The association, in a press release issued Wednesday, said Empire Nation was awarded the match based on the report written by the officials when the incident occurred in June.
President of the Liberta Sports Club and former West Indies fast bowler, Kenneth Benjamin, accused the association of making a “sentimental decision and believes the decision will be overturned.
 “After reading what the cricket association wrote, I am convinced that the cricket association does not understand playing conditions they put together and they don’t understand the laws of cricket so we are going to appeal the decision. I have no doubt it will be overturned because there is no way that any one umpire can make a decision like that,” he said.
“It is quite clear that the decision the cricket association made is sentimental and it has nothing to do with the laws of cricket and the regulations that they themselves put together,” he added. 
Recounting the incident which led to the match being called off, Benjamin remains steadfast that his team was well within its rights on the day in question.
“They don’t have any grounds and the only thing they are saying in the letter is that we should have played and then filed a protest after but there is no written procedure in the ABCA playing conditions so we did what we knew and we played by the law. All we said was that we were not bowling to the guy and the umpires were the ones who pulled the stumps. They never called play, they said they were having lunch so as far as we are concerned we are still waiting on the umpires to come a tell us why they pulled the stumps,” he said.
The coach called on the cricket association to explain how they arrived at their decision.
“We can’t see how Liberta forfeits the game when Liberta never refused to play the cricket. When the umpires pulled the stumps Liberta was on the field. We actually went out after lunch because the umpires said they were taking an early lunch and they said when they went back out Liberta was out there so explain to me how we forfeit the game.
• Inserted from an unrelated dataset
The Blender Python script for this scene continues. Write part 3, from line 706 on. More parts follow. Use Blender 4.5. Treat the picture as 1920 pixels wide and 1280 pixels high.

We want the cricket association to explain to us how we forfeit the game,” Benjamin said.
Reports are that defending champions, PIC Liberta Blackhawks, had argued the legitimacy of allowing one Empire Nation player, Damian Lowenfield, to bat at number three in the order, after the said player had left the match after batting on the previous day (Saturday) because of work commitments.
Blackhawks argued that, in accordance with the laws of the game, Lowenfield was only eligible to bat after five wickets had fallen. Empire were reportedly 77 for three at the time of the dispute.
Blackhawks were ahead on first innings when the incident occurred.